O Fopea é uma associação fundada em 2002 e que reúne mais de 600 jornalistas argentinos. Em março, a organização publicou um balanço de seu monitoramento dos ataques ao jornalismo no país nos primeiros 100 dias de governo Milei. Segundo o Fopea, 40% das agressões à imprensa no período foram perpetradas por Milei ou por seus ministros.

Moreno disse que esse ataque contra o Fopea não tem precedentes por seu volume e nível de intensidade. Também foi a primeira vez que Milei mencionou diretamente a organização em sua investida, disse ela.

A presidente do Fopea lembrou que, além das reuniões que a organização já realizou com o secretário de imprensa do governo, o fórum também participou de uma reunião convocada pela ministra de Segurança, Patricia Bullrich, em fevereiro.

“Não estamos e não queremos estar em nenhuma situação de conflito” com o governo, disse ela. “Apostamos no diálogo.
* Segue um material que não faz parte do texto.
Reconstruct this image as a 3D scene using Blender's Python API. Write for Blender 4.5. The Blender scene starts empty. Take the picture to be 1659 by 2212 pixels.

Não faz sentido gritarmos de um lado e eles gritarem do outro. Não podemos construir nada assim”.

“Parece que o jornalismo profissional, o jornalismo que se aprofunda, o jornalismo que investiga, é incômodo. E esse é o lugar que, tristemente digo, quer eles gostem mais ou menos, nós vamos trabalhar para preservar. Porque é isso que entendemos que precisa acontecer para que uma sociedade e um país sejam verdadeiramente democráticos”, disse Moreno.

LJR enviou à a Secretaria de Imprensa do governo argentino perguntas sobre a matrícula nacional para jornalistas e os ataques de Milei ao Fopea e à imprensa. A Secretaria respondeu que não seria possível responder em 24 horas, prazo dado originalmente. A LJR informou que estendia o prazo para receber as respostas, e a Secretaria respondeu que os “prazos para a definição da agenda do Presidente da Nação são estabelecidos pela Secretaria Geral. De qualquer forma, a questão que a senhora subscreve já foi esclarecida pelo Secretário de Imprensa em declarações públicas”.